| FEMINIST LEGAL SCHOLAR JUDITH RESNIK TO DELIVER
2006 COMMENCEMENT CONVOCATION ADDRESS
Judith Resnik '72, a leading legal scholar and a pioneer of the study of gender bias in the American legal system, will deliver this year's Commencement Convocation address, the President's Office has announced.
Now the Arthur Liman Professor of Law at Yale Law School, Resnik was a member of the Ninth Circuit Gender Bias Task Force, the first body to report on the effects of gender in the federal court system. Resnik joined Yale's faculty in 1997, when she founded the Arthur Liman Public Interest Program. She teaches courses on procedure, large-scale litigation, federal courts, federalism, feminist theory and gender (locally and globally) and serves as the co-chair of the Women's Faculty Forum at Yale University.

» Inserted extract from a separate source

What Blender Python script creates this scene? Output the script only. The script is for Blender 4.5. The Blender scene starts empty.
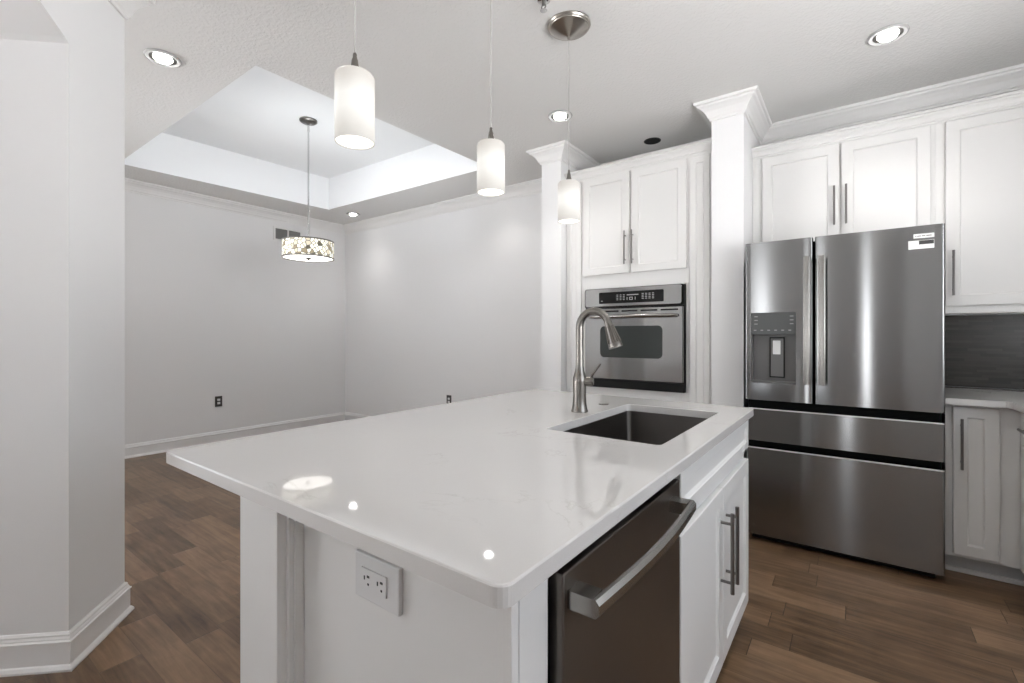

Resnik has argued before the U.S. Supreme Court, testified before Congressional and judicial committees — most recently on the nomination of John J. Roberts Jr. to be chief justice of the United States — and published many widely cited works on legal issues. Her books include Processes of the Law: Understanding Courts and Their Alternatives and The Effects of Gender. She is currently at work on Representing Justice: From Renaissance Iconography to 21st-Century Courthouses.
Resnik has also published essays in the popular press; recent contributions include a discussion of legislation that stripped federal courts of jurisdiction over Guantanamo Bay detainees on Slate.com and a New York Times op-ed on the concentration of power in the hands of the Chief Justice over the course of the 20th century (now available on the Yale Law School site).
Among the distinctions Resnik has earned are memberships in the American Academy of Arts and Sciences and the American Philosophical Society. She has taught at the University of Southern California, New York University, Harvard University, the University of Chicago and the University of Toronto Law Schools and served as a Parsons Fellow at the University of Sydney.